Christophe Darmangeat, Jean-Marc Pétillon
According to A. Testart, two types of societies must be distinguished among nomadic, economically egalitarian hunter-gatherers. The first type (A), the only example of which, in the ethnographic present, is the Australian Aboriginals, is characterized by social structures that discourage technical innovations. Conversely, in the second type (B) this technical block does not exist. This is how A. Testart explained the “technical backwardness” of Aboriginal Australia, especially the absence of four key elements : game smoking, agriculture, the dog, and the bow. This paper is a critical review of Testart’s theory centered on the two elements most directly linked to hunting : the dog and the bow. We show that the domestic dingo, far from being deprived of productive usage, is actually an essential hunting aid for many Australian groups ; and that the incomplete domestication of the dingo is due to its intrinsic characteristics as a species rather than to a lack of domestication effort from the Aboriginals. As for the bow, the advantages of the primitive bow over the spearthrower must be strongly qualified. In the history of techniques, this lack of decisive advantage is evidenced by the slow diffusion of the bow and its frequent co-occurrence with the spearthrower. And the ethnography of the Torres Strait shows that, when the Cape York Aboriginals (using the spearthrower) met the Melanesians (using the bow), it is the spearthrower that replaced the bow among several Melanesian groups, simply because it was considered more efficient. The Australian social structures are therefore not necessary to explain either the limited use of the dingo or the absence of the bow. Furthermore, ethnographic evidence suggests that there is actually no reason to think that these social structures imply a particular indifference for technical progress, especially in hunting techniques.

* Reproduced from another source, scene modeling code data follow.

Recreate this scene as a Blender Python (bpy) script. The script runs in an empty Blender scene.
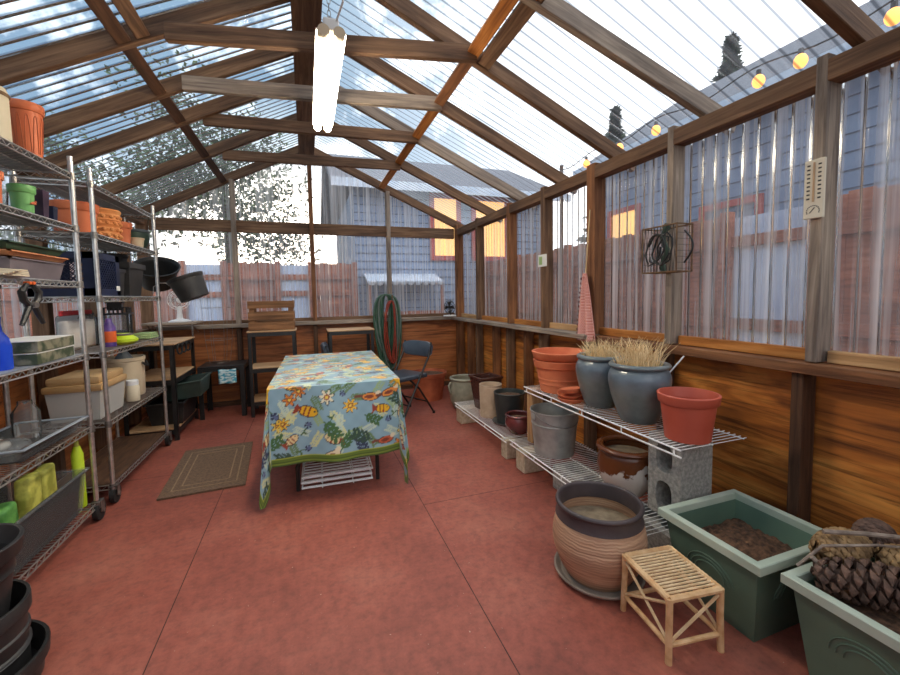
import bpy, bmesh, math, random
from mathutils import Vector, Matrix, Euler
import numpy as np
random.seed(7)
sc = bpy.context.scene
COL = sc.collection
PI = math.pi

def s2l(c):
    c = c / 255.0
    return c / 12.92 if c <= 0.04045 else ((c + 0.055) / 1.055) ** 2.4
def rgb(r, g, b): return (s2l(r), s2l(g), s2l(b), 1.0)

# ------------------------------------------------------------------ camera, sky, light, exposure
YAW, PITCH, ROLL = math.radians(19.4), math.radians(3.77), math.radians(1.03)
right0 = Vector((math.cos(YAW), -math.sin(YAW), 0))
fwd = Vector((math.sin(YAW) * math.cos(PITCH), math.cos(YAW) * math.cos(PITCH), -math.sin(PITCH)))
down0 = fwd.cross(right0)
right = right0 * math.cos(ROLL) + down0 * math.sin(ROLL)
down = -right0 * math.sin(ROLL) + down0 * math.cos(ROLL)
cd = bpy.data.cameras.new('camera')
cd.sensor_width = 36; cd.lens = 405.0 / 900 * 36; cd.shift_y = -15.8 / 900; cd.clip_start = 0.02
cam = bpy.data.objects.new('camera', cd); COL.objects.link(cam)
cam.matrix_world = Matrix(((right.x, -down.x, -fwd.x, 0), (right.y, -down.y, -fwd.y, 0), (right.z, -down.z, -fwd.z, 1.26), (0, 0, 0, 1)))
sc.camera = cam

sc.view_settings.view_transform = 'Standard'; sc.view_settings.look = 'None'
sc.view_settings.gamma = 1.0; sc.view_settings.exposure = 0.80
sc.view_settings.use_curve_mapping = False
sc.cycles.use_denoising = True
sc.cycles.transparent_max_bounces = 48
sc.cycles.max_bounces = 10
sc.cycles.sample_clamp_indirect = 4.0
sc.cycles.caustics_reflective = False; sc.cycles.caustics_refractive = False

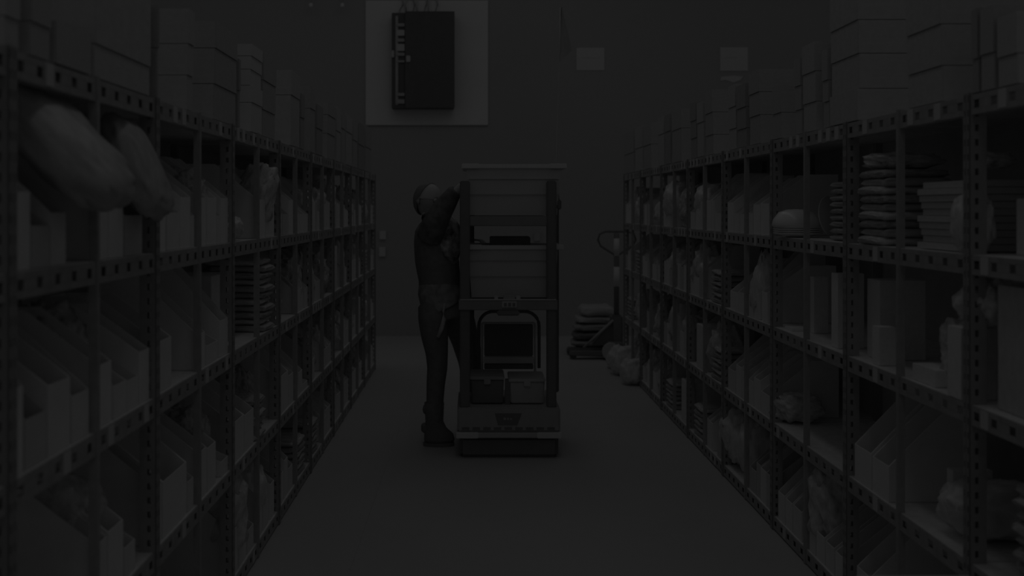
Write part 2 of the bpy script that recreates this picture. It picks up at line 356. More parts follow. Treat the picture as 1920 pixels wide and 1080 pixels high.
# ---- pallet truck side
for a in [(A, 1408, 1420, 384, 'card2'), (A, 1422, 1437, 382, 'card2'), (A, 1395, 1407, 400, 'card'), (A, 1383, 1393, 402, 'card'), (A, 1360, 1371, 380, 'card2'), (A, 1372, 1381, 400, 'card'),
          (A, 1337, 1347, 400, 'card'), (A, 1348, 1355, 378, 'card2'), (A, 1321, 1329, 376, 'card2'), (A, 1330, 1336, 376, 'card'), (A, 1301, 1312, 380, 'card2'), (A, 1291, 1299, 398, 'card'),
          (B_, 1397, 1408, 555, 'card'), (B_, 1409, 1418, 553, 'card'), (B_, 1380, 1394, 552, 'card'), (B_, 1365, 1379, 550, 'card2'), (B_, 1424, 1434, 550, 'card2'),
          (C_, 1596, 1627, 852, 'white'), (C_, 1629, 1660, 876, 'card2'), (C_, 1398, 1407, 716, 'card2'), (C_, 1409, 1421, 715, 'card2'), (C_, 1422, 1438, 744, 'card'),
          (C_, 1376, 1386, 690, 'card2'), (C_, 1387, 1394, 700, 'card'), (C_, 1361, 1374, 698, 'card'),
          (D_, 1454, 1466, 932, 'card2'), (D_, 1468, 1480, 946, 'card2'), (D_, 1482, 1498, 962, 'card'), (D_, 1506, 1523, 985, 'card2'), (D_, 1525, 1540, 1010, 'card2'), (D_, 1542, 1558, 1030, 'card'),
          (D_, 1560, 1577, 1050, 'card2'), (D_, 1600, 1625, 1085, 'card2')]:
    bR(*a)
for i in range(9): pack(1, A, 3.50-.01*(i % 2), .24, .23, .028, (1, 0, 2)[i % 3], .0+.006*((i*5) % 3), i*.0285, 'wavy wrapped pack')
bag(1, A, 3.50, .24, .2, .06, 0, .0, .257, None, 'clear bag atop pile'); 
for i in range(9): pack(1, A, 3.93, .26, .19, .024, (3, 2, 0)[i % 3], .05, i*.0255, 'dark folded pack')
for i in range(10):
    put('flat_board', BOXM['card3'], 1, A, 2.88, .035+.006*(i*3 % 4), .003+i*.0205, (.34, .30, .019), 'thin grey flat board', 'tray', 'thin boards piled flat')
bag(1, A, 2.98, .12, .12, .05, 0, .10, .24, None, 'small rounded bag'); bag(1, A, 2.84, .10, .12, .17, 4, -.01, 0, None, 'slumped white bag')
sbox(1, A, 2.46, .26, .36, .15, 'card', .10); bag(1, A, 2.6, .3, .2, .16, 3, .12, .155)
sbox(1, B_, 4.34, .05, .06, .24, 'card2', .1, desc='narrow upright pale carton'); sbox(1, B_, 3.86, .07, .10, .285, 'card2', .03, desc='tall narrow upright carton')
put('folder', BOXM['white'], 1, B_, 4.42, .03, .001, (.12, .10, .012), 'flat white folder lying down', 'folder', 'loose folders')
sbox(1, B_, 3.56, .12, .16, .28, 'card', .07, desc='tall plain carton'); sbox(1, B_, 3.44, .06, .06, .13, 'card2', .02, desc='small upright pale carton')
bag(1, B_, 3.03, .14, .16, .21, 0, .05, 0); sbox(1, B_, 3.02, .16, .28, .05, 'card2', .02, .0, desc='shallow open card tray')
bag(1, B_, 2.83, .14, .2, .16, 2, .01, .2, None); sbox(1, B_, 2.82, .08, .1, .2, 'card2', .0)
sbox(1, B_, 2.5, .2, .22, .33, 'card3', .04); sbox(1, B_, 2.34, .12, .16, .18, 'card', .0)
bag(1, C_, 4.62, .22, .2, .13, 0, .0, 0); bag(1, C_, 2.98, .3, .22, .17, 4, .02, 0); sbox(1, C_, 3.08, .04, .12, .17, 'card', .10, desc='slim grey book-like carton')
for i in range(8): pack(1, C_, 2.5, .3, .28, .032, (1, 0, 2)[i % 3], .03+.01*(i % 2), i*.033, 'striped folded pack')
bag(1, D_, 4.08, .22, .22, .33, 0, .0, .02, None); bag(1, D_, 3.0, .3, .3, .3, 3, .1, 0)
bag(1, C_, 5.85, .2, .25, .3, 2, .0, .02); bag(1, D_, 5.55, .22, .22, .28, 4, -.01, .03); bag(1, A, 7.12, .22, .38, .28, 4, -.02, .04); bag(1, A, 6.21, .2, .3, .22, 4, .0, .06)
bag(1, B_, 4.95, .14, .14, .34, 1, .0, 0); bag(1, B_, 6.3, .2, .2, .33, 2, .0, 0); bag(1, C_, 7.0, .2, .2, .34, 4, .0, .02)
# plates
def plate_mesh(r):
    return MB().lathe([(r*.45, 0), (r*.5, .003), (r, .016), (r*1.0, .019), (r*.96, .018), (r*.5, .007), (.001, .007)]).mesh('dinner_plate', M['plate'], True)
PLM = plate_mesh(.105)
for i in range(4):
    o = link('dinner_plate', PLM, None, (XR+.062, 4.44, DK[1]+.002+i*.009))
    tag(o, f"white round plate, {['bottom', 'second', 'third', 'fourth'][i]} of the plate pile on the shelf end", 'plate', 'white plates piled on the shelf')
o = link('serving_bowl', MB().lathe([(.10, 0), (.103, .006), (.098, .03), (.075, .062), (.04, .074), (.001, .076)]).mesh('serving_bowl', M['plate'], True), None, (XR+.055, 4.44, DK[1]+.048))
tag(o, "white upturned oval bowl resting on the pile of plates", 'bowl')
o = link('oval_platter', MB().lathe([(.085, 0), (.09, .004), (.088, .008), (.001, .008)]).mesh('oval_platter', M['plate'], True), None, (XR+.185, 4.40, DK[1]+.092)); o.rotation_euler = (0, math.radians(82), math.radians(-50))
tag(o, "white platter standing on edge beside the piled plates", 'platter')
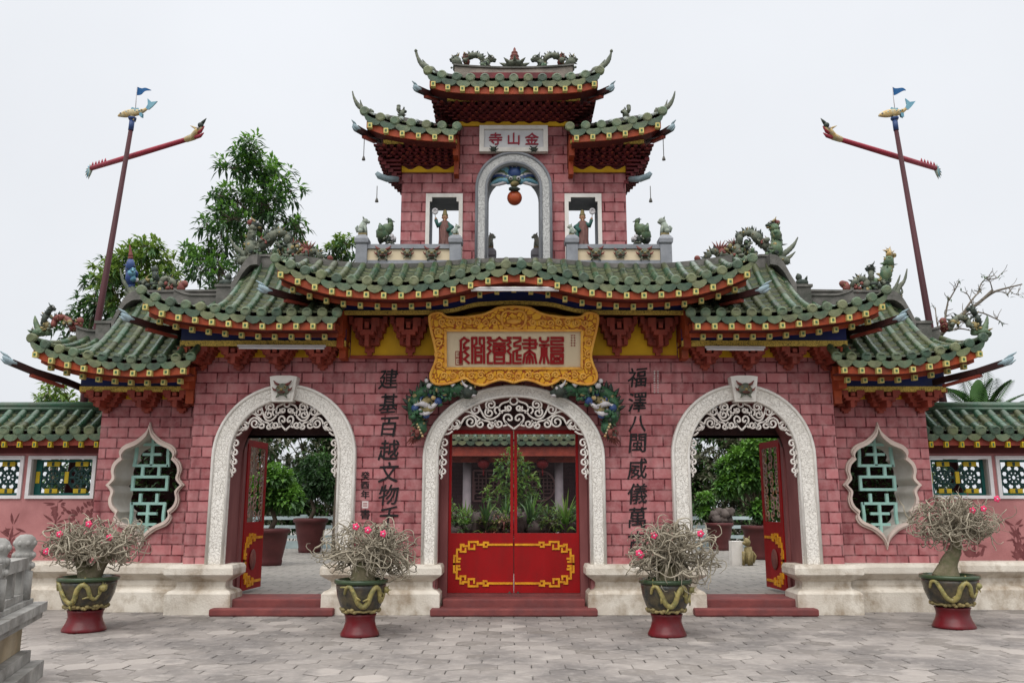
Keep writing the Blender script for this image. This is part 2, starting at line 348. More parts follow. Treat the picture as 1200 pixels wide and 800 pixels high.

Selon A. Testart, il faut distinguer, parmi les chasseurs-cueilleurs nomades et économiquement égalitaires, deux grands types de sociétés. Le premier (type A), dont les Aborigènes australiens sont le seul exemple dans le présent ethnographique, se caractérise par des structures sociales décourageant l’innovation technique ; il s’oppose en cela au second type (B) où ce blocage technique n’existe pas. A. Testart expliquait ainsi le « retard technique » de l’Australie aborigène, en particulier l’absence de ces quatre éléments clés que sont le fumage du gibier, l’agriculture, le chien et l’arc. Cet article est consacré à l’examen critique de cette thèse, en se concentrant sur les éléments ayant directement trait à la chasse : le chien et l’arc. Nous montrons que le dingo domestique, loin d’être dépourvu d’applications productives, est un auxiliaire de chasse essentiel pour de nombreux groupes australiens ; et que ses caractéristiques naturelles suffisent à rendre compte de l’inachèvement de sa domestication. Quant à l’arc, en particulier dans ses versions les plus primitives, les avantages qu’il offre par rapport au propulseur doivent être relativisés ; en témoignent, dans l’histoire des techniques, la lenteur de sa diffusion et sa cohabitation fréquente avec le propulseur. Et de fait, l’ethnographie du détroit de Torrès nous montre que, lorsque les Aborigènes du cap York – utilisateurs de propulseur – entrèrent en contact avec les Mélanésiens – utilisateurs d’arc –, c’est le propulseur qui supplanta l’arc auprès de plusieurs populations mélanésiennes, parce qu’on le considérait comme plus efficace. Les structures sociales australiennes ne sont donc nécessaires pour expliquer ni les limites de l’utilisation du dingo, ni l’absence de l’arc. De surcroît, plusieurs éléments laissent penser que ces structures n’avaient en réalité aucune raison d’entraîner une indifférence particulière pour le progrès technique, en particulier dans le domaine de la chasse.